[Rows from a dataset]
::::::::
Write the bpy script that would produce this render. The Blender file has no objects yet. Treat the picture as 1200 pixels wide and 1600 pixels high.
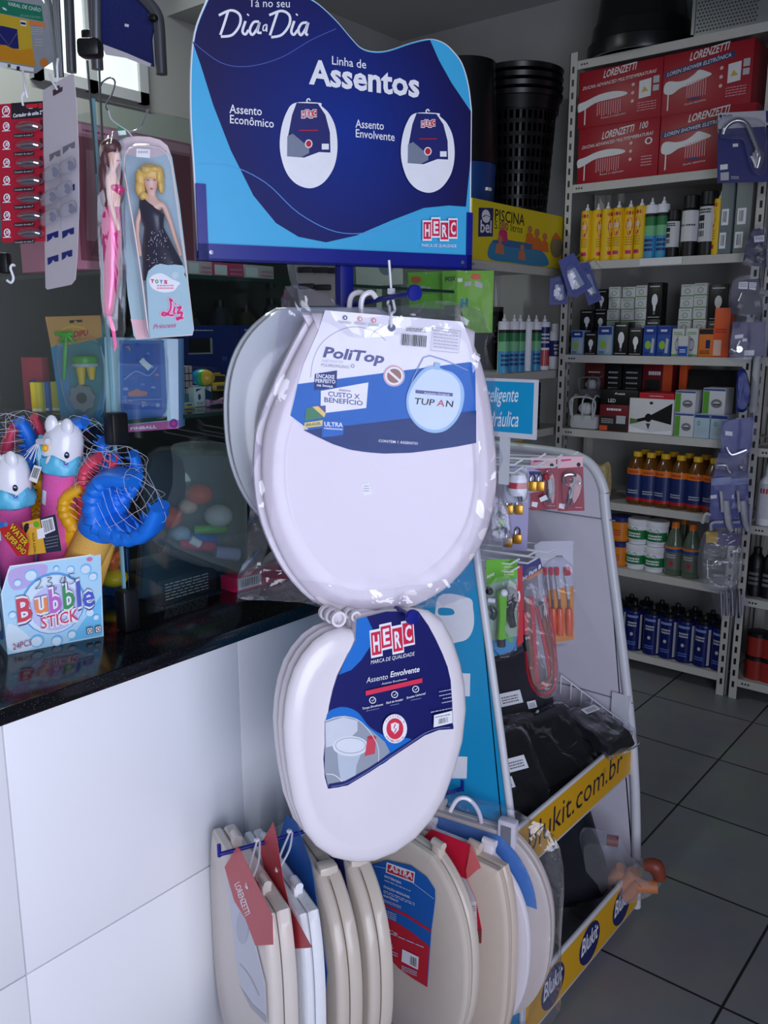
import bpy, bmesh, math, random
from mathutils import Vector as V, Matrix as MX, noise as NZ
R = random.Random(7)
# ------------------------------------------------------------------ camera
FL = 1358.0; PITCH = math.radians(11.79); YAW = math.radians(39.2); CZ = 1.5
sc = bpy.context.scene; COL = sc.collection
cd = bpy.data.cameras.new('camera'); cam = bpy.data.objects.new('camera', cd); COL.objects.link(cam)
cd.sensor_fit = 'VERTICAL'; cd.sensor_height = 36.0; cd.lens = FL / 1600 * 36.0
cd.clip_start = 0.02; cam.location = (0, 0, CZ); cam.rotation_euler = (math.pi / 2 - PITCH, 0, YAW)
sc.camera = cam
# ------------------------------------------------------------------ light
sc.view_settings.view_transform = 'Standard'; sc.view_settings.look = 'None'
sc.view_settings.gamma = 1.0; sc.view_settings.exposure = 0.0; sc.view_settings.use_curve_mapping = False
w = bpy.data.worlds.new('world'); sc.world = w; w.use_nodes = True
w.node_tree.nodes['Background'].inputs[0].default_value = (0.62, 0.74, 1.0, 1); w.node_tree.nodes['Background'].inputs[1].default_value = 0.09
def area(name, loc, rot, sx, sy, power, col, spread=180):
    l = bpy.data.lights.new(name, 'AREA'); l.shape = 'RECTANGLE'; l.size = sx; l.size_y = sy; l.energy = power; l.color = col; l.spread = math.radians(spread)
    o = bpy.data.objects.new(name, l); o.location = loc; o.rotation_euler = rot; COL.objects.link(o); return o
# daylight through the wide shop door behind the camera
area('door_daylight', (1.1, -0.52, 1.2), (math.radians(90), 0, math.radians(72)), 1.9, 2.1, 43, (0.82, 0.86, 1.06), 128)
try: sc.cycles.transparent_max_bounces = 24
except Exception: pass
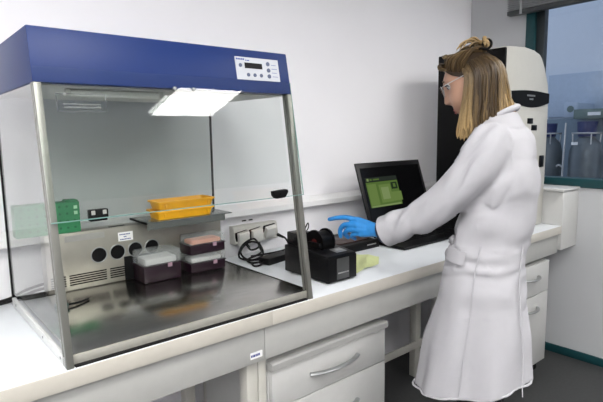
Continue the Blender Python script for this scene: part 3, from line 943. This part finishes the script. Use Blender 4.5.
for a in (ARM_L, ARM_R):
    limb(bd, a, [0.043, 0.042, 0.038, 0.034, 0.026])
for s in (-1, 1):
    limb(bd, [(0.0, s * 0.085, 0.90), (0.02, s * 0.085, 0.70), (0.03, s * 0.088, 0.50), (0.0, s * 0.09, 0.28), (-0.02, s * 0.09, 0.09)], [0.085, 0.072, 0.052, 0.048, 0.034])
    bd.tube([(-0.05, s * 0.09, 0.045), (0.03, s * 0.092, 0.045), (0.12, s * 0.10, 0.032), (0.165, s * 0.10, 0.026)], [0.030, 0.038, 0.034, 0.016], 14)
body = remesh(bd, 'body', M_skin, per, 0.0055, 2)

# face details
for s in (-1, 1):
    e = MB().sphere(hd(0.0715, s * 0.032, 0.012), 0.0120, 16, 12)
    eo = e.build('eye', M_eye, per, local=True)
    MB().sphere(hd(0.0770, s * 0.033, 0.010), 0.0074, 12, 8).build('iris', M_iris, eo, local=True)
    MB().tube([hd(0.083, s * 0.018, 0.018), hd(0.0865, s * 0.032, 0.020), hd(0.078, s * 0.046, 0.017), hd(0.070, s * 0.052, 0.011)], [0.0018, 0.003, 0.003, 0.0015], 8).build('eyelashes', M_iris, per, local=True)
    MB().tube([hd(0.088, s * 0.014, 0.034), hd(0.090, s * 0.03, 0.039), hd(0.082, s * 0.05, 0.034)], [0.003, 0.0035, 0.0015], 8).build('eyebrow', mat('brow_brown', (0.10, 0.06, 0.03), 0.7), per, local=True)
lp = MB().tube([hd(0.082, -0.020, -0.077), hd(0.0895, -0.008, -0.0715), hd(0.0905, 0, -0.0725), hd(0.0895, 0.008, -0.0715), hd(0.082, 0.020, -0.077)], [0.0016, 0.0042, 0.0042, 0.0042, 0.0016], 8)
lp.tube([hd(0.082, -0.019, -0.0785), hd(0.0885, -0.007, -0.083), hd(0.0885, 0.007, -0.083), hd(0.082, 0.019, -0.0785)], [0.0016, 0.0046, 0.0046, 0.0016], 8)
lp.build('lips', M_lip, per, local=True)

# spectacles
gl_ = MB()
for s in (-1, 1):
    pts = []
    for k in range(25):
        a = 2 * math.pi * k / 24
        pts.append(hd(0.103 - 0.006 * abs(math.cos(a)) * (1 if s * math.cos(a) > 0 else 0), s * 0.034 + 0.027 * math.cos(a), 0.004 + 0.019 * math.sin(a)))
    gl_.tube(pts, 0.0016, 6, cap=False)
    gl_.tube(smooth_path([hd(0.098, s * 0.061, 0.012), hd(0.085, s * 0.074, 0.016), hd(0.03, s * 0.080, 0.020), hd(-0.015, s * 0.081, 0.022), hd(-0.03, s * 0.080, 0.006)]), 0.0016, 6)
gl_.tube([hd(0.103, -0.008, 0.008), hd(0.107, 0, 0.011), hd(0.103, 0.008, 0.008)], 0.0015, 6)
go = gl_.build('spectacles', M_silver, per, local=True)
for s in (-1, 1):
    pts = [hd(0.1025, s * 0.034 + 0.0255 * math.cos(2 * math.pi * k / 20), 0.004 + 0.0178 * math.sin(2 * math.pi * k / 20)) for k in range(20)]
    pt2 = [p + HF * 0.0012 for p in pts]
    MB().loft([pts, pt2]).build('lens', M_lens, go, local=True)

# hair: strands with root and tip colours of their own
hb = MB()
cl = hb.bm.loops.layers.float_color.new('strand')
CLIP = hd(-0.075, 0.0, 0.088)


def lerp(a, b, t):
    return tuple(a[i] + (b[i] - a[i]) * t for i in range(3))


DARK, MID, LITE = (0.022, 0.014, 0.008), (0.070, 0.044, 0.021), (0.50, 0.345, 0.16)


def strand(pts, r0, r1, c0, c1, flat=0.55, k=5, n=7):
    pts = smooth_path(pts, k)
    m = len(pts)
    rr = []
    for i in range(m):
        f = i / (m - 1)
        rr.append((r0 + (r1 - r0) * f) * (1 if 0.08 < f < 0.85 else 0.55 if f < 0.08 else max(0.12, (1 - f) / 0.15)))
    before = len(hb.bm.faces)
    hb.tube(pts, rr, n, True, flat)
    hb.bm.faces.ensure_lookup_table()
    nf = len(hb.bm.faces)
    for fi in range(before, nf):
        seg = min((fi - before) // n, m - 1)
        c = lerp(c0, c1, seg / (m - 1))
        for lo in hb.bm.faces[fi].loops:
            lo[cl] = (c[0], c[1], c[2], 1)


# cap under the strands
cap_rings = []
for j in range(0, 15):
    th = math.radians(3 + j * 6.6)
    ring = []
    for k in range(40):
        ph = 2 * math.pi * k / 40
        front = 0.5 + 0.5 * math.cos(ph)
        tt = th * (1.0 - 0.56 * front ** 2)
        q = head_pt(math.sin(tt) * math.cos(ph), math.sin(tt) * math.sin(ph), math.cos(tt)) * 1.045
        ring.append(hd(q.x, q.y, q.z))
    cap_rings.append(ring)
before = 0
hb.loft(cap_rings)
for f in hb.bm.faces:
    for lo in f.loops:
        lo[cl] = (DARK[0] * 1.2, DARK[1] * 1.2, DARK[2] * 1.2, 1)


def skull(az, el, off):
    """point over the skull: azimuth from the face, elevation, in degrees"""
    a, e = math.radians(az), math.radians(el)
    d = (math.cos(e) * math.cos(a), math.cos(e) * math.sin(a), math.sin(e))
    q = head_pt(*d)
    return hd(*(q + Vector(d) * off))


# swept-back strands from the hair line to the clip
for i in range(110):
    s = 1 if i % 2 else -1
    f = (i // 2) / 54
    az = s * (4 + 84 * f + rnd.uniform(-2, 2))
    el = 53 - 26 * f + rnd.uniform(-3, 3)
    off = 0.006 + rnd.uniform(0, 0.006)
    p0 = skull(az, el, 0.002)
    p1 = skull(az * 1.08 + s * 6, el + 14, off + 0.005 + 0.003 * (1 - f))
    p2 = skull(az * 1.15 + s * (28 + 10 * f), 62 - 8 * f, off + 0.012)
    p3 = CLIP + Vector((rnd.uniform(-.012, .012), s * rnd.uniform(0, .018), rnd.uniform(-.010, .012)))
    c0 = lerp(DARK, MID, rnd.random()); c1 = lerp(MID, LITE, rnd.random() ** 2 * 0.8)
    strand([p0, p1, p2, p3], 0.0062, 0.0045, c0, c1)
# tuft swept up over the forehead
for i in range(12):
    s = rnd.uniform(-0.03, 0.045)
    p0 = hd(0.060, s, 0.094)
    p1 = hd(0.080 + rnd.uniform(-.004, .004), s * 1.1, 0.095 + rnd.uniform(-.006, .006))
    p2 = hd(0.080, s * 1.4 + 0.014, 0.082 + rnd.uniform(-.006, .006))
    p3 = hd(0.056, s * 1.3 + 0.036, 0.066)
    strand([p0, p1, p2, p3], 0.006, 0.003, lerp(MID, DARK, rnd.random()), lerp(MID, LITE, rnd.random() * 0.6))
# loose lengths falling at both sides and the back
for i in range(300):
    s = 1 if i % 3 else -1
    f = rnd.random()
    az = s * (84 + 92 * f)
    el = 34 + rnd.uniform(-8, 8)
    top = skull(az, el, 0.005)
    mid1 = skull(az, 2 + rnd.uniform(-6, 6), 0.008 + rnd.uniform(0, 0.012))
    xa = 0.112 - 0.172 * f ** 0.9 + rnd.uniform(-0.008, 0.008)
    side = s * (0.074 * math.cos(math.radians(76 * max(0, f - 0.45) / 0.55)) + rnd.uniform(-0.014, 0.010))
    zt = 1.468 + 0.092 * f + rnd.uniform(-0.016, 0.016)
    end = Vector((xa, side, zt))
    mid2 = mid1 * 0.45 + end * 0.55 + Vector((0.004 * math.sin(i), s * 0.006 * (1 - f), 0.0))
    mid3 = mid1 * 0.15 + end * 0.85 + Vector((rnd.uniform(-.006, .006), s * 0.004, 0))
    light = rnd.random() ** 2.2
    if f < 0.22: light = 0.5 + 0.6 * rnd.random()
    elif f > 0.74: light = 0.35 + 0.75 * rnd.random()
    else: light *= 0.45
    strand([top, mid1, mid2, mid3, end], 0.0062, 0.0050, lerp(DARK, MID, rnd.random() ** 1.5), lerp(lerp(DARK, MID, 0.6), LITE, light), 0.6, 4, 6)
# messy knot above the clip
for i in range(20):
    a = rnd.uniform(0, 6.28)
    b0 = CLIP + Vector((0.0, 0, 0.004))
    h = rnd.uniform(0.018, 0.040)
    dx, dy = rnd.uniform(-0.03, 0.085), rnd.uniform(-0.034, 0.034)
    p1 = b0 + Vector((dx * 0.5, dy * 0.7, h))
    p2 = b0 + Vector((dx, dy, h * 0.75))
    p3 = b0 + Vector((dx * 1.25, dy * 1.2, h * 0.1))
    strand([b0, p1, p2, p3], 0.0085, 0.0045, lerp(MID, LITE, rnd.random()), lerp(MID, LITE, 0.4 + 0.6 * rnd.random()))
hair = hb.build('hair', M_hair, per, sharp=60, local=True)
hc = MB().torus(CLIP + Vector((-0.012, 0.022, 0.016)), (0.35, 0.9, 0.2), 0.017, 0.0045, 20, 8)
hc.tube(smooth_path([CLIP + Vector((0.03, 0.03, -0.004)), CLIP + Vector((0.0, 0.036, 0.002)), CLIP + Vector((-0.03, 0.026, -0.012))]), [0.004] * 13, 8)
hc.build('hair_clip', M_black, per, local=True)

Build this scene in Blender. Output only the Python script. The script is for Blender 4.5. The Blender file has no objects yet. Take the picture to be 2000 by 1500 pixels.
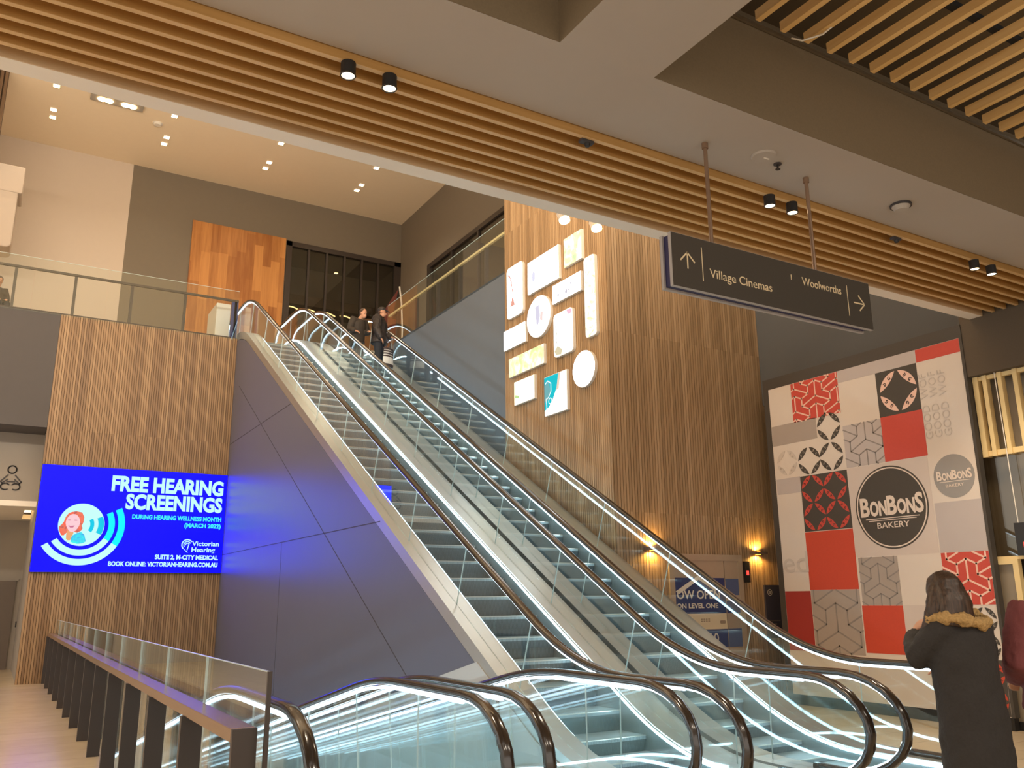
::::::::
REQUIREMENTS: Above are the records. Copy the lines beginning at the one that has "Continue the Blender" and ending with the one that has "body = remesh(bd, 'body', M_skin, per, 0.0055, 2)", unchanged.

EXERCISE RESULT:
Continue the Blender Python script for this scene: part 3, from line 943. This part finishes the script. Use Blender 4.5.
for a in (ARM_L, ARM_R):
    limb(bd, a, [0.043, 0.042, 0.038, 0.034, 0.026])
for s in (-1, 1):
    limb(bd, [(0.0, s * 0.085, 0.90), (0.02, s * 0.085, 0.70), (0.03, s * 0.088, 0.50), (0.0, s * 0.09, 0.28), (-0.02, s * 0.09, 0.09)], [0.085, 0.072, 0.052, 0.048, 0.034])
    bd.tube([(-0.05, s * 0.09, 0.045), (0.03, s * 0.092, 0.045), (0.12, s * 0.10, 0.032), (0.165, s * 0.10, 0.026)], [0.030, 0.038, 0.034, 0.016], 14)
body = remesh(bd, 'body', M_skin, per, 0.0055, 2)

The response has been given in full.